10.29.09

Scruton, art, evolution, and David Stove

Posted in Evolution at 12:50 pm by nemo

Books on art/evolution by Roger Scruton, plus Dutton’s prior book…

The Failings of EP
But no—Scruton won’t have any of that. Agreeing with an Australian philosopher, the late David Stove, he dismisses evolutionary psychology as “Darwinian fairytales.” As for The Art Instinct, although it receives bibliographical mention at the back of Scruton’s book, neither the work nor its argument is engaged directly (both books appeared in 2009, The Art Instinct a little before Beauty). Instead, two other proponents of evolutionary psychology, Ellen Dissanayake and Geoffrey Miller (whose contributions are described in Dutton’s book), are made to represent evolutionary aesthetics overall.

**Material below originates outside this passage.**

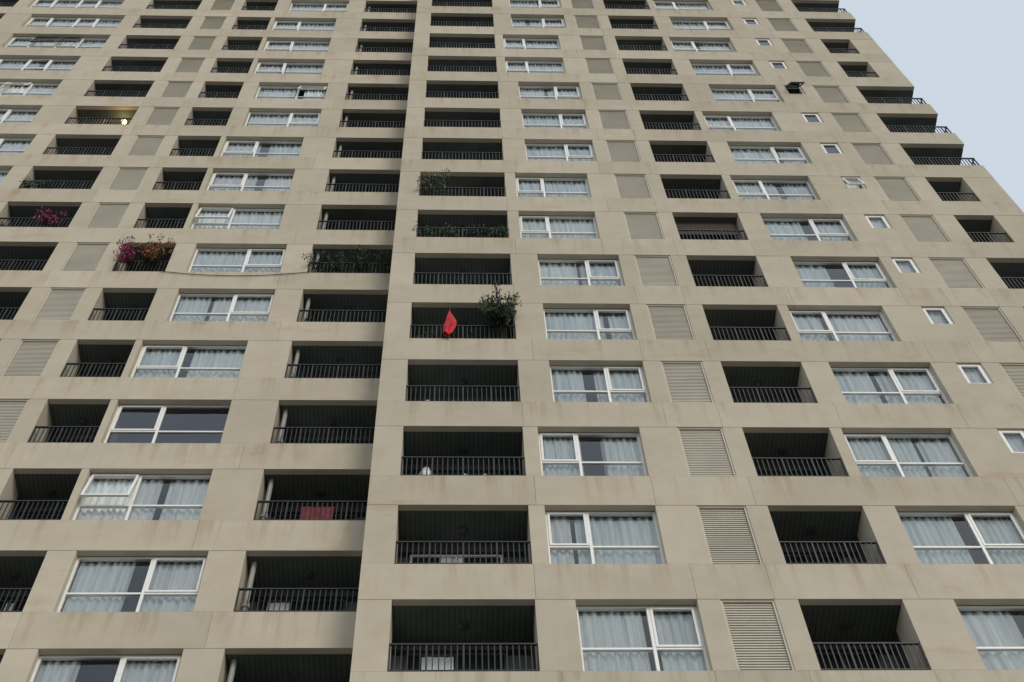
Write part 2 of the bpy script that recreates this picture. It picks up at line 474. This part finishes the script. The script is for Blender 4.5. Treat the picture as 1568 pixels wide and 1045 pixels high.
for s in range(18):
    e = Vector((-9.62+random.gauss(0, .22), D2-0.3+random.uniform(-.2, .2), zb(6)+random.uniform(0.1, 1.3)))
    p0 = Vector((-9.4, D2+0.35, zb(6)+0.2)); mid = Vector((-9.5, D2-0.02, zb(6)+0.75))
    bg.tube([p0, mid, e], 0.012, 0.004, 5, 1)
    for k in range(4):
        c = mid.lerp(e, k/3); bg.leaves(c, (.12,.12,.1), 13, .075, 2); bg.leaves(c, (.12,.12,.1), 6, .08, 3)
bg.make()
og = Batch('flowering_shrub', [M_pot, M_stem, M_org, M_leafd, M_mag])
og.lathe(-8.9, D2+0.35, zb(6)-0.02, [(0.12,0), (0.17,0.25), (0.19,0.3), (0.16,0.3)], mi=0)
for s in range(16):
    e = Vector((-8.9+random.uniform(-.4, .62), D2-0.35+random.uniform(-.2, .2), zb(6)+random.uniform(0.2, 1.95)))
    p0 = Vector((-8.9, D2+0.35, zb(6)+0.2)); mid = Vector((-8.9, D2-0.02, zb(6)+0.75))
    og.tube([p0, mid, e], 0.012, 0.004, 5, 1)
    for k in range(4):
        c = mid.lerp(e, k/3); og.leaves(c, (.10,.1,.08), 10, .095, 2); og.leaves(c, (.12,.1,.1), 6, .08, 3)
og.make()
b3 = Batch('bougainvillea_plant', [M_pot, M_stem, M_mag, M_leafd])
mkshelf(-14.0, -11.8, D2, 7)
b3.lathe(-12.6, D2+0.35, zb(7)-0.02, [(0.12,0), (0.17,0.25), (0.19,0.3), (0.16,0.3)], mi=0)
for s in range(16):
    x = -12.45+random.uniform(-.55, .45)
    e = Vector((x, D2-0.15+random.uniform(-.1, .1), zb(7)+random.uniform(0.1, .85)))
    p0 = Vector((-12.6, D2+0.35, zb(7)+0.2)); mid = Vector((-12.55, D2+0.1, zb(7)+0.6))
    b3.tube([p0, mid, e], 0.012, 0.004, 5, 1)
    for k in range(3):
        c = mid.lerp(e, k/2); b3.leaves(c, (.12,.08,.1), 10, .08, 2); b3.leaves(c, (.12,.08,.1), 6, .08, 3)
b3.make()
def plant_row(n, Y, xs, h, sp, mats, cnt=170, size=.09, fwd=0.0, droop=.15):
    for x in xs:
        mkshelf(x-0.2, x+0.2, Y, n)
        potted('potted_plant', x, Y+0.3, zb(n)-0.02, h*random.uniform(.75, 1.2), sp, cnt, mats, size=size, droop=droop, fwd=fwd)
M_pale = simple('pale_flowers', (0.42, 0.40, 0.30), 0.6, var=.3, scale=14)
plant_row(6, D1, [-0.95, -0.5, -0.05, 0.4, 0.85, 1.27], 0.42, 0.28, [M_leaf, M_leaf, M_leafd], fwd=.25)
plant_row(7, D1, [-0.95, -0.5], 0.8, 0.3, [M_leaf, M_leaf, M_pale, M_leafd], 150, fwd=.55)
plant_row(6, D2, [-4.0, -3.45, -2.95, -2.5, -2.05], 0.75, 0.4, [M_leafd, M_leafd, M_leaf], 230, fwd=.35, droop=.3)
plant_row(4, D1, [-0.85, -0.55, 0.4], 0.35, 0.2, [M_leafd, M_leaf])
plant_row(5, D2, [-3.9, -3.5], 0.4, 0.2, [M_leafd])
plant_row(7, D2, [-13.8, -13.2], 0.4, 0.25, [M_leafd, M_leaf])
plant_row(8, D2, [-13.8, -13.4], 0.5, 0.25, [M_leafd, M_leaf], fwd=.2)
plant_row(5, D1, [0.1], 0.3, 0.15, [M_leafd])
plant_row(4, D2, [-13.2, -3.95], 0.4, 0.2, [M_leafd, M_leaf])
plant_row(10, D1, [0.6], 0.35, 0.2, [M_leafd, M_leaf])
plant_row(11, D1, [7.2], 0.35, 0.2, [M_leafd, M_leaf])

# ------------------------------------------------------------------ flag, towel, chairs, cable, lamp
fl = Batch('red_flag', [M_red, M_stem])
fx, fy, fz = -0.17, D1-0.09, zb(4)
rings = []
for k in range(17):
    t = k/16; z = fz+1.30-1.22*t
    r = 0.012+0.10*math.sin(min(1, t*1.15)*math.pi*0.6)**1.2*(1 if t < .8 else 1-(t-.8)*1.2)
    rings.append(len(fl.v))
    for j in range(28):
        a = 2*math.pi*j/28; rr = r*(1+0.42*math.sin(a*4+t*3)+.2*math.sin(a*3+2))
        fl.v.append((fx+rr*math.cos(a)+0.05*t*math.sin(t*5), fy+rr*math.sin(a)*0.6, z+0.09*math.sin(a*2+1)*t))
for k in range(16):
    for j in range(28):
        fl.f.append((rings[k]+j, rings[k]+(j+1) % 28, rings[k+1]+(j+1) % 28, rings[k+1]+j)); fl.mi.append(0)
fl.tube([(fx, fy+0.02, fz-0.1), (fx, fy-0.0, fz+1.42)], 0.012, 0.01, 6, 1)
fl.make()

tw = Batch('red_towel', [M_towel])
def cloth(b, x0, x1, y, z0, z1):
    nx, nz = 30, 8; i0 = len(b.v)
    for k in range(nz+1):
        for i in range(nx+1):
            x = x0+(x1-x0)*i/nx; z = z1+(z0-z1)*k/nz
            b.v.append((x, y-0.03*k/nz*math.sin(x*31)-0.02*k/nz, z+0.04*math.sin(x*7)*k/nz))
    for k in range(nz):
        for i in range(nx):
            a = i0+k*(nx+1)+i; b.f.append((a, a+1, a+nx+2, a+nx+1)); b.mi.append(0)
cloth(tw, -3.30, -2.62, D2+0.12, zb(2)+0.02, zb(2)+0.66)
tw.tube([(-3.4, D2+0.12, zb(2)+0.66), (-2.4, D2+0.12, zb(2)+0.66)], 0.008, 0.008, 5)
tw.make()

def chair(x, y, z, mat, name='balcony_chair'):
    b = Batch(name, [mat])
    for sx in (-.2, .2):
        for sy in (-.2, .2): b.box(x+sx-.02, x+sx+.02, y+sy-.02, y+sy+.02, z, z+.45)
        b.box(x+sx-.02, x+sx+.02, y+.18, y+.22, z+.45, z+.95)
        b.box(x+sx-.02, x+sx+.02, y-.2, y+.2, z+.64, z+.67)
    b.box(x-.24, x+.24, y-.24, y+.22, z+.45, z+.49)
    for k in range(4): b.box(x-.2+k*.11, x-.13+k*.11, y+.185, y+.215, z+.5, z+.93)
    b.box(x-.22, x+.22, y+.18, y+.22, z+.93, z+1.02)
    b.make()
shelf.box(.75, 1.4, D1+.155, D1+.75, T(1)+.5, T(1)+.6)
chair(1.05, D1+.42, T(1)+.6, M_blue)
for x, n, s in ((-0.65, 3, .75), (-0.3, 3, .6), (-0.05, 3, .7), (0.1, 3, .55), (0.62, 2, .7), (-.62, 2, 1.1), (0.2, 2, .7), (7.0, 3, .6)):
    mkshelf(x-0.2, x+0.2, D1, n)
    b = Batch('ceramic_jar', [M_wpot])
    b.lathe(x, D1+0.24, zb(n)-0.02, [(0.07*s,0), (0.14*s,0.1), (0.16*s,0.25*s), (0.12*s,0.4*s), (0.06*s,0.46*s), (0.08*s,0.52*s)], mi=0); b.make(smooth=True)
shelf.make(building)

cb = Batch('sagging_cable', [M_cable])
pts = []
for i in range(25):
    t = i/24; x = -8.45+(8.45-4.2)*t
    pts.append((x, D2-0.03, zb(6)-0.02-0.28*4*t*(1-t)+0.02*t))
cb.tube(pts, 0.012, 0.012, 5); cb.make()

lm, nt, out = newmat('warm_bulb')
e = N(nt, 'ShaderNodeEmission'); e.inputs[0].default_value = (1, .72, .3, 1); e.inputs[1].default_value = 6
nt.links.new(e.outputs[0], out.inputs[0])
lp = Batch('ceiling_lamp', [lm, M_frame])
lx, ly, lz = -12.35, D2+0.55, T(10)
lp.lathe(lx, ly, lz-0.24, [(0.03,0), (0.09,0.05), (0.10,0.11), (0.06,0.17)], mi=0)
lp.lathe(lx, ly, lz-0.07, [(0.07,0), (0.09,0.02), (0.09,0.06)], mi=1)
lo = lp.make()
pl = bpy.data.lights.new('lamp_light', 'POINT'); pl.energy = 9; pl.color = (1, .68, .3); pl.shadow_soft_size = .1
po = bpy.data.objects.new('lamp_light', pl); po.location = (lx, ly-.1, lz-.38); S.collection.objects.link(po); po.parent = lo

# ------------------------------------------------------------------ ground
g = Batch('ground', simple('paved_ground', (0.16, 0.155, 0.145), 0.9, var=.2, scale=1.0))
g.quad((-600,-600,0), (600,-600,0), (600,600,0), (-600,600,0)); g.make()
pv = Batch('pavement', simple('concrete_pavement', (0.28, 0.27, 0.25), 0.9, var=.12, scale=2.0))
pv.box(-40, 40, 12.2, D1-0.01, 0.0, 0.13); pv.make()

# ------------------------------------------------------------------ world + sun
W = bpy.data.worlds.new('World'); S.world = W; W.use_nodes = True
nt = W.node_tree; bg_ = nt.nodes['Background']; bg_.inputs['Strength'].default_value = 0.1
sky = nt.nodes.new('ShaderNodeTexSky'); sky.sky_type = 'NISHITA'; sky.sun_disc = False
sd = Vector((0.40, -0.82, 0.52)).normalized()
sky.sun_elevation = math.asin(sd.z); sky.sun_rotation = math.atan2(sd.x, sd.y)
sky.air_density = 1.0; sky.dust_density = 4.0; sky.ozone_density = 1.0
mx = nt.nodes.new('ShaderNodeMix'); mx.data_type = 'RGBA'; mx.inputs[0].default_value = 0.78
nt.links.new(sky.outputs[0], mx.inputs[6]); mx.inputs[7].default_value = (7.5, 8.4, 9.3, 1)
nt.links.new(mx.outputs[2], bg_.inputs['Color'])
sl = bpy.data.lights.new('sun', 'SUN'); sl.energy = 1.35; sl.angle = math.radians(22); sl.color = (1, .95, .86)
so = bpy.data.objects.new('sun', sl); S.collection.objects.link(so)
so.rotation_euler = (-sd).to_track_quat('-Z', 'Y').to_euler()

# ------------------------------------------------------------------ camera
cam = bpy.data.cameras.new('camera'); co = bpy.data.objects.new('camera', cam); S.collection.objects.link(co)
cam.lens = 50; cam.sensor_width = 36; cam.sensor_fit = 'HORIZONTAL'; cam.clip_end = 3000; cam.clip_start = 0.1
right = Vector((.9992, -.0242, -.0314)).normalized()
back = Vector((-.0392, -.4782, -.8774)); back = (back-right*back.dot(right)).normalized()
up = back.cross(right)
Mx = Matrix((right, up, back)).transposed().to_4x4(); Mx.translation = (0, 0, 1.6)
co.matrix_world = Mx
S.camera = co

There is nothing more direct as a refutation of Darwinism than its inability to handle either morality or art, despite the mythologies being created to fake it, Dutton’s effort with art being a rare instance of attempts to deal with the art factor.
It is interesting that Kant wrote three critiques, the last two on morality and aesthetics.
Perahps the first critique by Kant can explain why Darwinists strike out on the last two.

It is interesting that Scruton cites David Stove! But the take here is that this has to do with evolutionary psychology, often a cover for those who don’t want to criticize Darwin.
I am curious as to whether Scruton is actually an anti-darwinists. Hard to read Stove and not be.